## DATA PROVIDED:
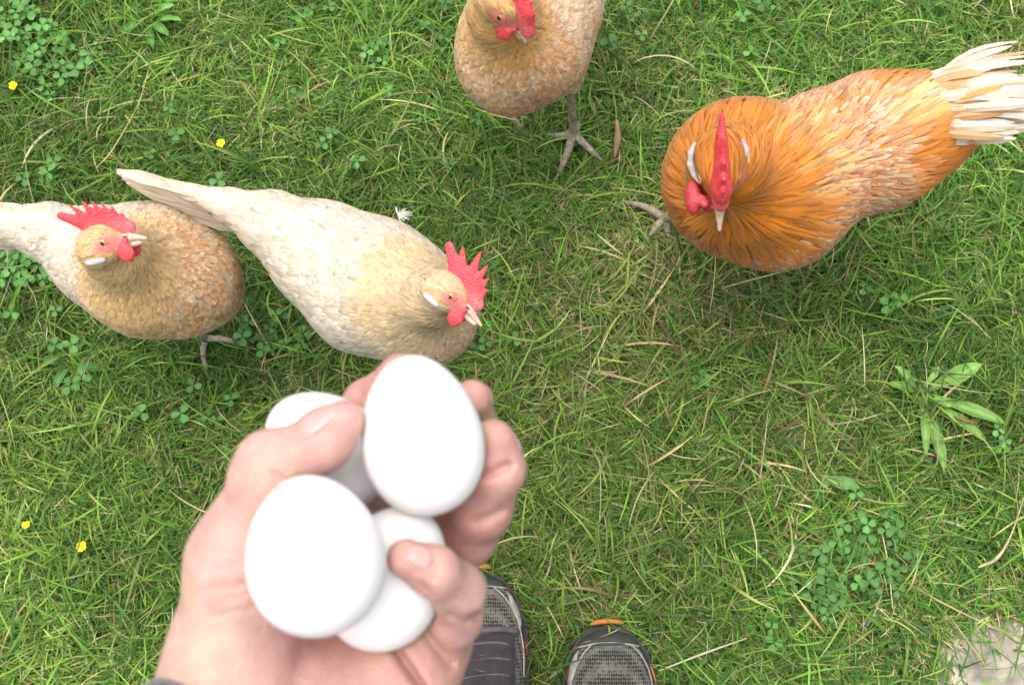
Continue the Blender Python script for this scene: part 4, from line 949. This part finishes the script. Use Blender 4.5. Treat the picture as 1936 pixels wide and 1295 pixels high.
def shoe(idx, cx, cy, ang, sg):
    root = empty('shoe', (0, 0, 0)); root.parent = person; root['label'] = ['right shoe with its dark rubber toe in plain view', 'left shoe partly hidden behind the hand'][idx]
    rot = np.array([[math.cos(ang), -math.sin(ang), 0], [math.sin(ang), math.cos(ang), 0], [0, 0, 1]]); org = np.array([cx, cy, 0.008])
    T = lambda p: (np.asarray(p)*np.array([sg, 1, 1])) @ rot.T+org
    def add(nm, V, FA, m):
        FA = [f[:, ::-1] for f in FA] if sg < 0 else FA
        o = mesh(nm, T(V), FA, m); o.parent = root; o.data.transform(Matrix.Translation(-Vector(person.location))); return o
    def patch(nm, poly_fn, s0, s1, m, off=.0012, ns=14, nth=10):
        """thin raised piece: for s in s0..s1 the angular limits come from poly_fn(t)"""
        ss = np.linspace(s0, s1, ns); lay = []
        for o_ in (off, -.001):
            rows = []
            for i, s_ in enumerate(ss):
                a, b_ = poly_fn(i/(ns-1)); th = np.linspace(a, b_, nth); ed = 1-np.clip(np.abs(np.linspace(-1, 1, nth)), 0, 1)**6*.6
                ed = ed*(1-.6*abs(2*i/(ns-1)-1)**8)
                rows.append(shoe_pt(np.full(nth, s_), th, o_*ed if o_ > 0 else o_))
            lay.append(np.concatenate(rows))
        V = np.concatenate(lay); i, j = np.meshgrid(np.arange(ns-1), np.arange(nth-1), indexing='ij'); i = i.ravel(); j = j.ravel()
        q = np.stack([i*nth+j, (i+1)*nth+j, (i+1)*nth+j+1, i*nth+j+1], -1); N_ = ns*nth
        ed = np.array([*range(nth), *[k*nth+nth-1 for k in range(1, ns)], *[(ns-1)*nth+k for k in range(nth-2, -1, -1)], *[k*nth for k in range(ns-2, 0, -1)]]); e2 = np.roll(ed, -1)
        add(nm, V, [np.concatenate([q[:, ::-1], q+N_, np.stack([ed, e2, e2+N_, ed+N_], -1)])], m)
    def line(nm, pts, r, m):
        s_ = np.array([p[0] for p in pts]); th = np.array([p[1] for p in pts]); V, FA = tube(shoe_pt(s_, th, .0008), [r]*len(pts), 6, .7); add(nm, V, FA, m)
    # upper
    ss = np.concatenate([np.linspace(0, .03, 9), np.linspace(.04, .285, 26)]); th = np.linspace(0, np.pi, 33)
    V = np.concatenate([shoe_pt(np.full(33, s_), th) for s_ in ss]); n_ = 33
    V = V+0.
    i, j = np.meshgrid(np.arange(len(ss)-1), np.arange(n_-1), indexing='ij'); i = i.ravel(); j = j.ravel()
    ctr_s = (ss[i]+ss[i+1])/2; thc = (th[j]+th[j+1])/2
    opening = (ctr_s > .165) & (ctr_s < .262) & (np.abs(thc-np.pi/2) < .62)
    q = np.stack([i*n_+j, i*n_+j+1, (i+1)*n_+j+1, (i+1)*n_+j], -1)[~opening][:, ::-1]
    add('upper', V, [q], M_MESH)
    # sole: outline extruded
    so_ = np.linspace(0, .285, 40); ww = np.interp(so_, sT, sW)+.0042; ww[0] = .012
    ou = np.concatenate([np.stack([ww, -so_+.004*(so_ < .01)], -1), np.stack([-ww[::-1], -so_[::-1]+.004*(so_[::-1] < .01)], -1)])
    m_ = len(ou); prof = [(0, .0, 1), (.0, .012, 1.0), (-.001, .019, 1.), (-.004, .022, 1)]
    Vs = np.concatenate([np.concatenate([ou*(1+dz*8), np.full((m_, 1), z)], 1) for dz, z, _ in prof])
    i, j = np.meshgrid(np.arange(3), np.arange(m_), indexing='ij'); i = i.ravel(); j = j.ravel(); k = (j+1) % m_
    add('sole', Vs, [np.stack([i*m_+j, (i+1)*m_+j, (i+1)*m_+k, i*m_+k], -1), (3*m_+np.arange(m_))[None][:, ::-1].copy(), np.arange(m_)[None].copy()], M_SOLE)
    P2 = np.pi
    patch('toe_cap', lambda t: (.0, P2), .0005, .0205, M_RUBBER, .0016, 12, 30)
    patch('side_panel', lambda t: (.0, .55-.25*t), .018, .10, M_RUBBER, .0012); patch('side_panel', lambda t: (P2-.62+.30*t, P2), .018, .10, M_RUBBER, .0012)
    # orange lip of the sole turned up over the toe
    a = np.linspace(.75, P2-.75, 12); V, FA = tube(np.stack([.026*np.cos(a), .0065-.009*(1-np.sin(a)), .024+.003*np.sin(a)], -1), [.0012, .0024, .003, .003, .003, .003, .003, .003, .003, .003, .0024, .0012], 8, 1.5); add('toe_bumper', V, FA, M_ORANGE)
    line('piping', [(.023, .05), (.022, .6), (.020, 1.0), (.0175, P2/2-.1), (.0175, P2/2+.25), (.0195, 2.2), (.021, 2.6), (.023, P2-.05)], .0011, M_PIPE)
    line('piping', [(.0195, .95), (.032, .70), (.055, .52), (.10, .46)], .0009, M_PIPE); line('piping', [(.0195, 2.05), (.030, 2.25), (.052, 2.52), (.085, 2.66), (.12, 2.65)], .0010, M_PIPE)
    patch('grey_overlay', lambda t: (2.56+.10*t-.33*math.sin(P2*t)**.8*.55, 2.56+.10*t+.20*math.sin(P2*t)**.8), .024, .066, M_PALE, .0018)
    line('trim_line', [(.022, P2-.35), (.05, P2-.30), (.09, P2-.28)], .0014, M_RED); line('trim_line', [(.045, .22), (.06, .20), (.10, .20)], .0016, M_ORANGE)
    patch('red_panel', lambda t: (P2-.38, P2-.05), .082, .098, M_RED, .0024)
    patch('vamp', lambda t: (P2/2-.75+.1*t, P2/2+.75-.1*t), .070, .162, M_SUEDE, .0022, 20, 16)
    line('vamp_band', [(.0705, P2/2-.85), (.067, P2/2-.4), (.066, P2/2), (.067, P2/2+.4), (.0705, P2/2+.85)], .0034, M_LACE)
    for q_ in range(5):
        s_ = .084+q_*.017; line('lace', [(s_, P2/2-.5), (s_-.003, P2/2-.2), (s_-.0035, P2/2+.2), (s_, P2/2+.5)], .0024, M_LACE)
        if q_ < 4: line('lace', [(s_, P2/2-.45), (s_+.009, P2/2), (s_+.017, P2/2+.45)], .0022, M_LACE)
    pts = [shoe_pt(np.array([s_]), np.array([t_]), .002)[0] for s_, t_ in ((.163, P2/2), (.18, P2/2-.5), (.21, P2/2-.62), (.245, P2/2-.6), (.264, P2/2), (.245, P2/2+.6), (.21, P2/2+.62), (.18, P2/2+.5), (.163, P2/2))]
    V, FA = tube(pts, [.006]*9, 8); add('collar', V, FA, M_SUEDE)
    return root
shoe(0, SHOES[0][0], SHOES[0][1], SHOES[0][2], 1); shoe(1, SHOES[1][0], SHOES[1][1], SHOES[1][2], -1)
for cx, cy, ang in SHOES:                          # trouser legs rising behind the toes, out of the picture
    n_ = 28; Vv = []; prof = [(.10, .062), (.13, .066), (.2, .068), (.35, .072), (.5, .082), (.66, .094), (.80, .105)]
    bx = cx+math.sin(ang)*.215; by = cy-.215
    for z, r in prof:
        for a in np.linspace(0, 2*np.pi, n_, endpoint=False):
            r_ = r+.003*math.sin(a*4+z*30)+.002*math.sin(a*7-z*47); Vv.append([bx+(.02 if cx > 0.02 else -.02)*z+r_*math.cos(a), by-.02*z+r_*math.sin(a)*1.05, z])
    i, j = np.meshgrid(np.arange(len(prof)-1), np.arange(n_), indexing='ij'); i = i.ravel(); j = j.ravel(); k = (j+1) % n_
    mesh('trouser_leg', Vv, [np.stack([i*n_+j, i*n_+k, (i+1)*n_+k, (i+1)*n_+j], -1)], M_TROUSER, person)
print('shoes', time.time()-T00)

## TASK PROMPT:
Tally the lines that hold the string "picture" and state the total, nothing more.

## REPLY:
2